Fig. 4: Reaching the coarsening speed limit.

a, The growth of ℓ² for the same initial state (P₁) and gas density but different a. All curves start at t = 0 and plotting them versus t − t* (with a-dependent t*) collapses them in the universal scaling regime. The dashed line shows ℓ² = D(t − t*).
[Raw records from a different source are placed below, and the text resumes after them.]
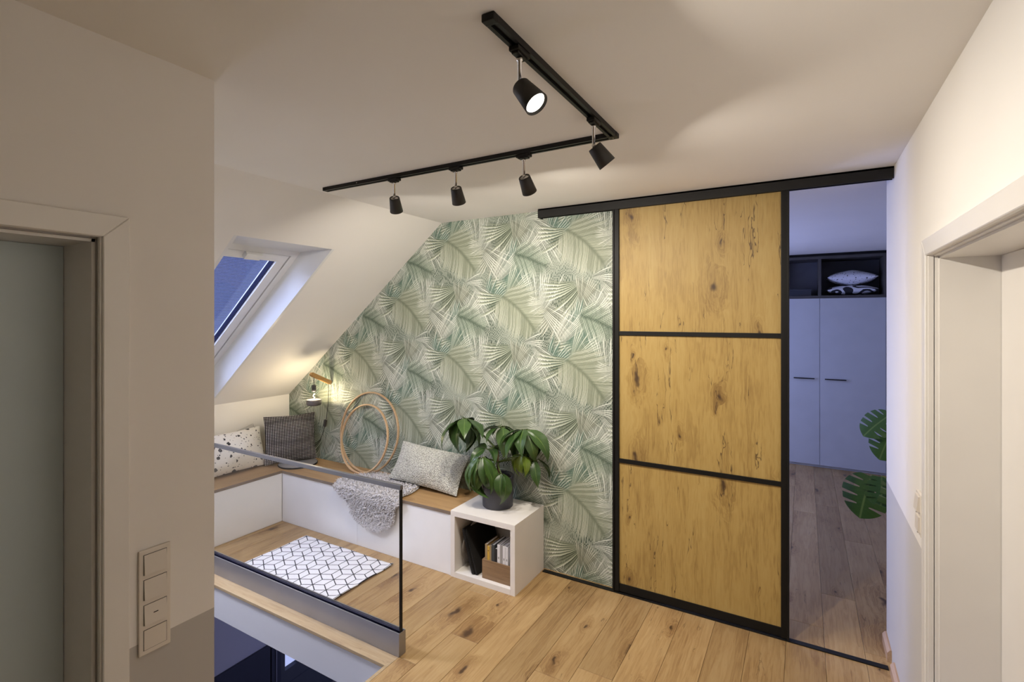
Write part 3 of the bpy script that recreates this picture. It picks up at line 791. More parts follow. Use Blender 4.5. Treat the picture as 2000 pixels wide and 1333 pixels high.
# ------------------------------------------------------------------ sliding door
sd = thing('sliding_door', 'black framed sliding door with three rustic oak panels', 'door', (-0.57, 3.125, 0.012))
def sdp(name, x0, x1, y0, y1, z0, z1, mat, bev=0.0015):
    o = obj(name, box(x0 + 0.57, x1 + 0.57, y0 - 3.125, y1 - 3.125, z0 - 0.012, z1 - 0.012, bev), mat, sd); return o
YS = 3.118
sdp('stile', -1.066, -1.022, YS - 0.008, YS + 0.032, 0.012, 2.462, 'black_satin', 0.004)
sdp('stile', -0.110, -0.070, YS - 0.008, YS + 0.032, 0.012, 2.462, 'black_satin', 0.004)
sdp('stile_grip', -1.062, -1.052, YS - 0.016, YS - 0.006, 0.012, 2.46, 'black_satin', 0.002)
sdp('stile_grip', -0.080, -0.070, YS - 0.016, YS - 0.006, 0.012, 2.46, 'black_satin', 0.002)
sdp('rail', -1.024, -0.108, YS, YS + 0.025, 0.012, 0.062, 'black_satin')
sdp('rail', -1.024, -0.108, YS - 0.004, YS + 0.025, 0.836, 0.862, 'black_satin')
sdp('rail', -1.024, -0.108, YS - 0.004, YS + 0.025, 1.650, 1.676, 'black_satin')
sdp('rail', -1.024, -0.108, YS, YS + 0.025, 2.455, 2.48, 'black_satin')
for (a, b) in ((0.062, 0.836), (0.862, 1.650), (1.676, 2.458)):
    sdp('panel', -1.024, -0.108, YS + 0.006, YS + 0.018, a, b, 'rustic_panel', 0.0)
hr = thing('sliding_door_rail', 'long black ceiling rail above the oak sliding door', 'rail', (-0.60, 3.1, 2.46))
bm = bmesh.new(); bx(bm, -0.99, 0.984, -0.005, 0.003, -0.006, 0.053); bx(bm, -0.99, 0.984, -0.005, 0.06, 0.045, 0.0535)
obj('cover', bm, 'black_metal', hr)
bm = bmesh.new(); bx(bm, -0.99, 0.984, 0.052, 0.062, 0.0, 0.045); obj('back_web', bm, 'black_metal', hr)
obj('end_cap', box(-0.995, -0.989, -0.006, 0.062, -0.007, 0.0535), 'black_metal', hr)
ft = obj('floor_track', box(-1.567, XR - 0.0205, 3.108, 3.142, 0.0, 0.006, 0.001), 'black_metal'); tag(ft, 'thin black floor track running under the sliding door', 'track')

# ------------------------------------------------------------------ ceiling light track with five spotlights
TZ = H - 0.019
lt = thing('light_track', 'black L shaped lighting track fixed to the ceiling', 'light track', (-0.672, 1.972, H))
def track_bar(x0, x1, y0, y1, along):
    bm = bmesh.new()
    if along == 'x':
        bx(bm, x0, x1, y0, y0 + 0.011, TZ, H); bx(bm, x0, x1, y1 - 0.011, y1, TZ, H); bx(bm, x0, x1, y0 + 0.011, y1 - 0.011, TZ + 0.009, H)
    else:
        bx(bm, x0, x0 + 0.011, y0, y1, TZ, H); bx(bm, x1 - 0.011, x1, y0, y1, TZ, H); bx(bm, x0 + 0.011, x1 - 0.011, y0, y1, TZ + 0.009, H)
    bmesh.ops.translate(bm, verts=bm.verts, vec=(0.672, -1.972, -H))
    return obj('bar', bm, 'black_metal', lt)
track_bar(-2.385, -0.69, 1.955, 1.990, 'x'); track_bar(-0.690, -0.655, 1.06, 1.955, 'y')
def lp(name, x0, x1, y0, y1, z0, z1, mat, bev=0.0):
    obj(name, box(x0 + 0.672, x1 + 0.672, y0 - 1.972, y1 - 1.972, z0 - H, z1 - H, bev), mat, lt)
lp('corner_joint', -0.692, -0.653, 1.954, 1.992, TZ - 0.001, H, 'black_metal', 0.003)
lp('end_cap', -2.405, -2.385, 1.954, 1.991, TZ - 0.001, H, 'black_metal', 0.003)
lp('end_cap', -0.691, -0.654, 1.035, 1.06, TZ - 0.001, H, 'black_metal', 0.003)
obj('screw', box(-2.13 + 0.672, -2.124 + 0.672, 1.9545 - 1.972, 1.956 - 1.972, TZ + 0.007 - H, TZ + 0.011 - H), 'chrome', lt)
obj('screw', box(-0.675 + 0.672, -0.669 + 0.672, -0.004, 0.002, TZ - 0.002 - H, TZ - H), 'chrome', lt)
HL = 0.080
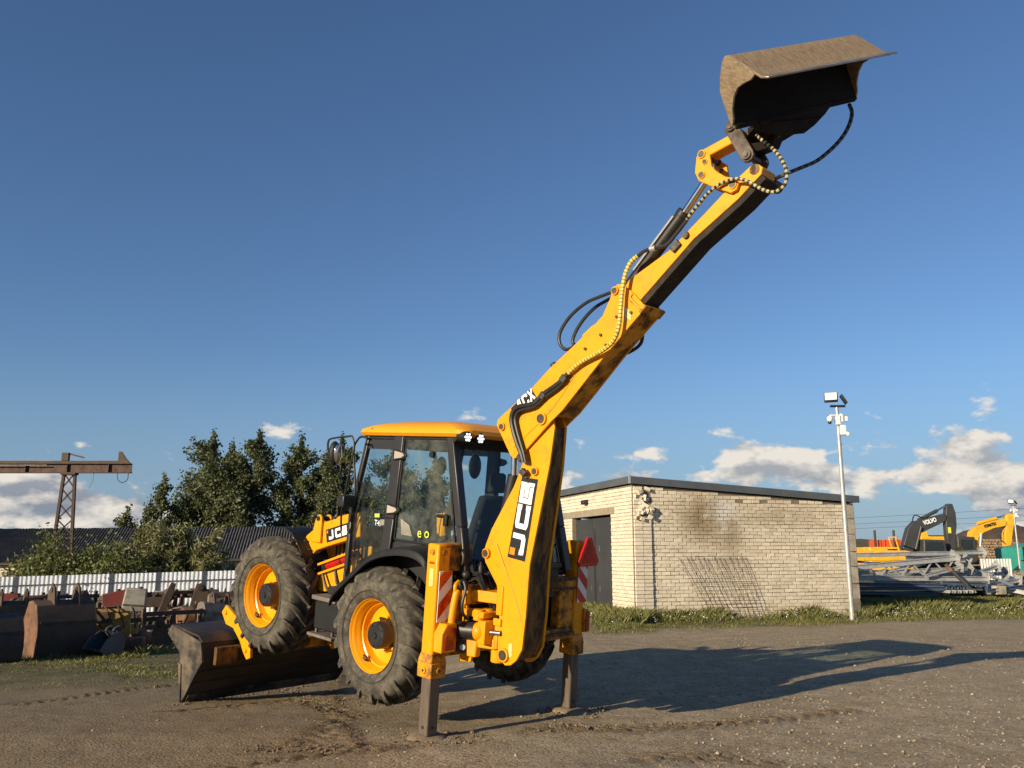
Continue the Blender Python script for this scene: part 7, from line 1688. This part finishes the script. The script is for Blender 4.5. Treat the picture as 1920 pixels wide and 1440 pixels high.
    b = MB(); b.span((x0 - 3.3, -.6, 2.3), (x0 - .9, 1.5, 3.2)); b.build('engine_hood', M['rust_black'], eh, .1)
    b = MB(); b.prism([(x0 - 3.8, -.7, 2.31), (x0 - 2.4, -.7, 2.31), (x0 - 2.6, -.7, 3.5), (x0 - 3.3, -.7, 3.3)], (0, .8, 0)); b.build('raised_hatch', M['komatsu'], eh, .05)
    for y in (-1.3, 1.3):
        b = MB(); b.loops([V3(-5, y - .3, .15), V3(-4.7, y - .3, 0), V3(.6, y - .3, 0), V3(.9, y - .3, .2), V3(.9, y - .3, .7), V3(.6, y - .3, .9), V3(-4.7, y - .3, .9), V3(-5, y - .3, .7)], [V3(-5, y + .3, .15), V3(-4.7, y + .3, 0), V3(.6, y + .3, 0), V3(.9, y + .3, .2), V3(.9, y + .3, .7), V3(.6, y + .3, .9), V3(-4.7, y + .3, .9), V3(-5, y + .3, .7)]); b.build('track', M['rust_black'], t, .05)
    # pale orange wheeled machine in front of an orange mesh container
    p = Vector((24.898,58.000,1.374)); t = thing('site_dumper', 'pale orange site dumper with a roll bar left of the charcoal excavator', 'dumper', (p.x, p.y, 0), 0)
    b = MB(); b.loops([V3(-1.0, -.8, .7), V3(1.1, -.8, .7), V3(1.2, -.8, 1.15), V3(.4, -.8, 1.3), V3(-1.0, -.8, 1.25)], [V3(-1.0, .8, .7), V3(1.1, .8, .7), V3(1.2, .8, 1.15), V3(.4, .8, 1.3), V3(-1.0, .8, 1.25)]); b.build('body', M['komatsu'], t, .06)
    b = MB(); b.loops([V3(-1.5, -.9, 1.35), V3(1.3, -.9, 1.35), V3(1.35, -.9, 1.85), V3(.6, -.9, 2.0), V3(-1.3, -.9, 2.0), V3(-1.55, -.9, 1.8)], [V3(-1.5, .9, 1.35), V3(1.3, .9, 1.35), V3(1.35, .9, 1.85), V3(.6, .9, 2.0), V3(-1.3, .9, 2.0), V3(-1.55, .9, 1.8)]); b.build('skip', M['komatsu'], t, .05)
    b = MB(); b.tube([(.4, -.5, 1.9), (.2, -.5, 2.75), (.3, -.5, 2.85), (.3, .5, 2.85), (.2, .5, 2.75), (.4, .5, 1.9)], .05, 6, 2); b.build('roll_bar', M['komatsu'], t)
    b = MB(); b.span((-.05, -.3, 2.0), (.35, .3, 2.1)); b.build('seat', M['seat'], t)
    for x in (-.8, .8):
        for y in (-.8, .8): b = MB(); b.cyl((x, y - .15, .42), (x, y + .15, .42), .42, n=18); b.build('wheel', M['rubber'], t, .03)
    p = Vector((28.266,66.000,1.952)); t = thing('mesh_container', 'orange mesh sided container with dark posts behind the dumper', 'container', (p.x, p.y, 0), 0)
    b = MB(); b.span((-1.1, -1, .2), (.95, 1, 2.8)); b.build('body', M['orange'], t, .03)
    for k in range(7): b = MB(); b.span((-1.1 + k * .33, -1.06, .2), (-1.04 + k * .33, -1.003, 2.85)); b.build('rib', M['orange'], t)
    for x in (-1.5, -.1): b = MB(); b.cyl((x, -1.2, 0), (x, -1.2, 3.5), .09, n=8); b.build('post', M['rust_black'], t)
    # teal container, white hoarding, log pile, soil heap
    p = Vector((37.689,64.000,1.106)); t = thing('teal_container', 'teal container with pitched end at the right edge of the photo', 'container', (p.x, p.y, 0), 0)
    b = MB(); b.loops([V3(-1.55, -1.2, .6), V3(2.5, -1.2, .6), V3(2.5, -1.2, 2.35), V3(.2, -1.2, 2.55), V3(-1.55, -1.2, 2.2)], [V3(-1.55, 2, .6), V3(2.5, 2, .6), V3(2.5, 2, 2.35), V3(.2, 2, 2.55), V3(-1.55, 2, 2.2)]); b.build('body', M['teal'], t, .03)
    b = MB(); b.span((-1.5, -1.26, 1.3), (2.5, -1.203, 1.36)); b.build('side_bar', M['rust_black'], t)
    for k in range(5): b = MB(); b.tube([(-1.2 + k * .7, -1.23, .9), (-1.05 + k * .7, -1.23, 1.25), (-.8 + k * .7, -1.23, 1.3)], .03, 5); b.build('scroll', M['rust_black'], t)
    b = MB(); b.span((-1.6, -1.3, .25), (2.5, -1.1, .595)); b.build('base_rail', M['scrap_white'], t)
    p = Vector((33.868,62.000,0.907)); t = thing('white_hoarding', 'short white slatted hoarding between the yellow bucket and the steel pile', 'hoarding', (p.x, p.y, 0), 0)
    for k in range(11): b = MB(); b.span((-1.0 + k * .2, -.03, 0), (-.86 + k * .2, .0, 1.45)); b.build('slat', M['white_camera'], t)
    b = MB(); b.span((-1.05, .003, .4), (1.2, .05, .5)); b.build('rail', M['scrap_grey'], t)
    p = Vector((41.964,78.000,1.712)); t = thing('log_pile', 'stacked cut logs showing their pale ends behind the yellow excavator', 'log pile', (p.x, p.y, 0), 0)
    rs = random.Random(5); n = 0
    for r in range(13):
        for k in range(20 - (r // 2)):
            x = -1.6 + k * .27 + (r % 2) * .135 + rs.uniform(-.03, .03) ; z = .13 + r * .235; b = MB(); b.cyl((x, -.8 + rs.uniform(-.1, .1), z), (x, 1.2, z), .125 * rs.uniform(.8, 1.1), n=9); b.build('log', M['wood'], t); n += 1
    def heap(name, c, rx, ry, h, mat, seed, kind='structure'):
        nx, ny = 40, 18; V = []; F = []
        for j in range(ny + 1):
            for i in range(nx + 1):
                x = (i / nx * 2 - 1); y = (j / ny * 2 - 1); r = min(1, math.hypot(x, y)); z = h * (1 - r * r) ** 1.2
                z += float(fbm(np.array([x * 3. + seed]), np.array([y * 3.]), 4, seed)[0]) * h * .5 * (1 - r)
                V.append((c[0] + x * rx, c[1] + y * ry, max(z, -.4) if r < 1 else -.4))
        for j in range(ny):
            for i in range(nx): a = j * (nx + 1) + i; F.append((a, a + 1, a + nx + 2, a + nx + 1))
        o = raw(name, V, F, M[mat], None, kind, True); return o
    heap('soil_mound', (54.798,98.000,1.708), 14, 8, 5.2, 'mound', 3)
    heap('soil_mound', (55.562,92.000,1.271), 12, 7, 4.2, 'mound', 8)
    heap('field_hill', (63.711,170.000,1.709), 38, 25, 4.6, 'scrub', 5)
    heap('field_hill', (125.734,260.000,1.689), 90, 30, 4.2, 'scrub', 9)
    heap('field_hill', (172.649,240.000,1.667), 120, 30, 6.0, 'scrub', 12)
    for k, (pa, pb) in enumerate((((1560,964), (1960,941)), ((1560,975), (1960,955)), ((1560,990), (1960,968)))): pass
    wires = ((49.391,150.000,8.356), (94.529,150.000,10.879)), ((49.327,150.000,7.361), (94.383,150.000,9.696)), ((49.280,150.000,6.639), (94.260,150.000,8.698))
    t = thing('power_line', 'faint sagging power line wires above the excavators', 'power line', (0, 0, 0))
    for a, c in wires:
        a = Vector(a); c = Vector(c); d = c - a; a = a - d * 1.2; c = c + d * 1.2; mid = (a + c) / 2 - V3(0, 0, 1.0); b = MB(); b.tube([a, a.lerp(mid, .5) - V3(0, 0, .25), mid, mid.lerp(c, .5) - V3(0, 0, .25), c], .022, 5, 6); b.build('wire', M['hose'], t)
    for k, q in enumerate((a, c)):
        b = MB(); b.cyl((q.x, q.y, 0), (q.x, q.y, q.z + 3.5), .15, n=8); b.build('wire_pole', M['lattice'], t)
M['mound'] = surf('dark_soil_mound', (.055, .036, .026), (.09, .055, .04), .9, .95, world=True, bump=.6, bscale=3)
M['scrub'] = surf('autumn_scrub', (.055, .055, .022), (.13, .085, .035), .35, .95, world=True, bump=1.0, bscale=2)
far_machines()

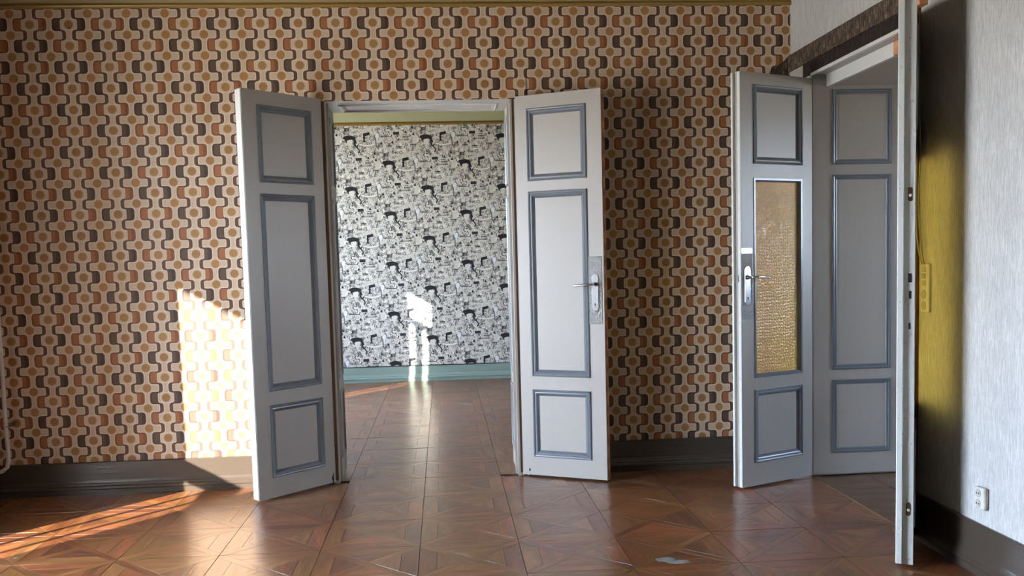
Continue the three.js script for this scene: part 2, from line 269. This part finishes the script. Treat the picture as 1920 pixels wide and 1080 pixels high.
// windows of the left wall and of the side room: frame and pane
function makeWindow(x, z0, z1, y0, y1, mull, label) {
  const c = (z0 + z1) / 2, f = [box(-0.03, 0.03, y0, y0 + 0.06, z0, z1), box(-0.03, 0.03, y1 - 0.06, y1, z0, z1), box(-0.03, 0.03, y0, y1, z0, z0 + 0.05), box(-0.03, 0.03, y0, y1, z1 - 0.05, z1)];
  for (const m of mull) f.push(box(-0.025, 0.025, y0, y1, m - 0.03, m + 0.03));
  const w = struct(`window_${++makeWindow.n}`, merge(f).translate(x, 0, 0), M.white, label, 'window');
  mesh('pane', box(-0.002, 0.002, y0 + 0.05, y1 - 0.05, z0 + 0.04, z1 - 0.04).translate(x, 0, 0), M.pane, w);
}
makeWindow.n = 0;
makeWindow(XL - 0.2, -3.9, -2.65, 0.75, 2.5, [-3.27], 'white framed casement window of the far room');
makeWindow(5.5, 1.3, 2.2, 1.2, 2.2, [1.75], 'small white framed window of the side room');
{ // French window of the near room: mid rail, two slim bars
  const x = XL - 0.025, w = struct(`window_${++makeWindow.n}`, merge([box(x - 0.02, x + 0.02, 0.65, 0.75, 1.27, 2.75), box(x - 0.012, x + 0.012, 0, 0.7, 1.482, 1.502), box(x - 0.012, x + 0.012, 0, 0.7, 1.69, 1.71), box(x - 0.02, x + 0.02, 0, 0.012, 1.27, 2.75), box(x - 0.03, x + 0.03, 0, 2.2, 2.0, 2.06)]), M.white, 'glazed balcony door in the left wall', 'window');
  mesh('pane', box(x - 0.002, x + 0.002, 0.01, 2.2, 1.27, 2.75), M.pane, w);
  const v = struct(`window_${++makeWindow.n}`, merge([box(x - 0.02, x + 0.02, 0, 1.87, -1.94, -1.925), box(x - 0.02, x + 0.02, 1.17, 1.87, -1.83, -1.76), box(x - 0.02, x + 0.02, 0, 1.17, -1.785, -1.755), box(x - 0.02, x + 0.02, 1.17, 1.87, -1.665, -1.25), box(x - 0.02, x + 0.02, 0, 1.17, -1.57, -1.25), box(x - 0.02, x + 0.02, 1.87, 2.282, -1.61, -1.25), box(x - 0.02, x + 0.02, 1.82, 1.88, -1.94, -1.61)]), M.white, 'shuttered balcony door of the far room', 'window');
  mesh('pane', box(x - 0.026, x - 0.022, 0.01, 2.282, -1.94, -1.25), M.pane, v);
}
// outside: the balcony above and the dividers that shade the windows
struct('exterior_balcony', box(XL - 0.3 - 1.31, XL - 0.3, 2.6, 2.75, 0.2, 4.2), M.outside, 'underside of the balcony above the French window', 'balcony');
struct('exterior_divider', box(XL - 0.3 - 0.61, XL - 0.3, -0.2, 2.6, 2.9, 3.02), M.outside, 'balcony dividing wall outside the window', 'wall');
struct('exterior_divider', box(XL - 0.3 - 1.4, XL - 0.3, -0.2, 3.6, -2.5, -2.38), M.outside, 'balcony dividing wall outside the far room', 'wall');

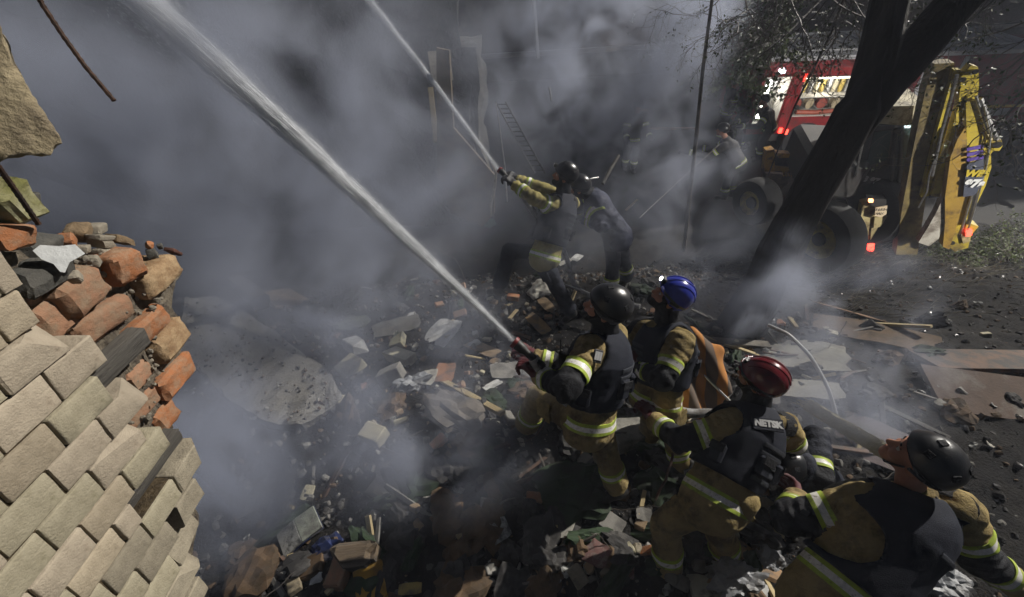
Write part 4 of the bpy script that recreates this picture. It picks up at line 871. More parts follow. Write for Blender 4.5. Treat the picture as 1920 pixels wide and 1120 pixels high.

For weaker interactions, the system approaches this speed limit slower and reaches it at a larger ℓ; the solid lines show exponential fits to the early-time data. b, When expressed in the interactions-set units of length, \(\xi =1/\sqrt{8{\rm{\pi }}na}\), and time, t_ξ ≡ mξ²/ħ, all of our data for different P_i, a, V, and n (see Fig. 3) collapse onto a single curve, meaning that the speed limit is always reached at the same ℓ/ξ. The solid line shows exponential growth with a time constant τ = 56t_ξ and the dashed line has slope mD/ħ = 3.4. c, Numerically differentiating the data in b, we eliminate the non-universal t* and show as a function of (ℓ/ξ)² how dℓ²/dt approaches the universal D = 3.4ħ/m and then stops growing; the solid and dashed lines are the same functions as in b. For weaker interactions (larger ξ), observing this speed limit requires a larger physical system. The data points show averages based on at least 20 measurements. All error bars show standard errors of the measurements.